5 stars

In their third album, Days of Abandon, The Pains of Being Pure at Heart almost ditched their last album’s heart bursting intensity. Frontman Kip Berman, once a starry-eyed “heart on his sleeve” daydreamer serenading anyone in earshot, now sounds like a young romantic who has seen his share of heartbreaks & the pains of unrequited love. The tracks on the album aren’t about head-spinning, chest-swelling love anymore but now have more complexities, complications and none of the naivety previously seen. The band aren’t clamouring for arena-rock status, they’re just happy making good music which shows in the bookish & fuzzy aesthetic of the album.

Moving away from the bouncy ballad young love found on their previous album Belong, Days of Abandon is subtler and more graceful. The first song on the album, ‘Art Smock’ might just be the most delicate song on the album but more tellingly, it’s easily the most nostalgic as well; a sweet-and-sour remembrance of a relationship-that-wasn’t. The lyrics are sensitive & sublime, and the hook hits devastatingly close to home but still feels tender: “Should have guessed it was going to fall/To pieces in my hands again”. From the very first notes, ‘Art Smock’ feels more reflective and wistful. It’s a look at the present through the lens of the past, in which Berman allows a lived-in experience step in and take over resulting in untampered passion. The next song ‘Simple and Sure’ is bursting with breezy and tight arrangements, meditative melodies, and beautifully poignant lyricism, making it a simultaneously boyish and mature exploration of love, longing and everything in-between. ‘Life After Life’ lyrics: “The flowers he gave me have wilted/ But I keep them, like I keep him” tell us that not all love lasts forever and most dries up like flowers in a vase—but with every heartbreak comes a well-earned lesson, a souvenir to keep until the next one comes along.

The next tracks ‘Coral & Gold’, ‘Beautiful You’, ‘Masokissed’ and ‘Until the Sun Explodes’ all feel like they have some sort of wrinkles—anxious memories, telling recollections, none-too-idyllic scenes from the past—which are all over Abandon. Berman’s certainly turned in sweeter, more rousing sets, but he’s never written anything that feels quite so true to life.
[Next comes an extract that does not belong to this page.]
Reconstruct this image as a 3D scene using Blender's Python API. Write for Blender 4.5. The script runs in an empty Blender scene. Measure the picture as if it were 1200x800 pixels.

On the first contact, Abandon can come across as muted and brittle but musically, Abandon is the fizziest Pains record yet: say goodbye to the plumes of distortion, and instead, the album greets you with records full of a crisp, effervescent gallop, that splits its time between dreamy balladry and spotless indie-pop. Days of Abandon is the sound of a young man in flux, with Berman’s calling it his most personal work yet, and you can sense that he has applied his life lessons to the music from writing about all the tiny victories & painful heartbreaks that come from being young & in love.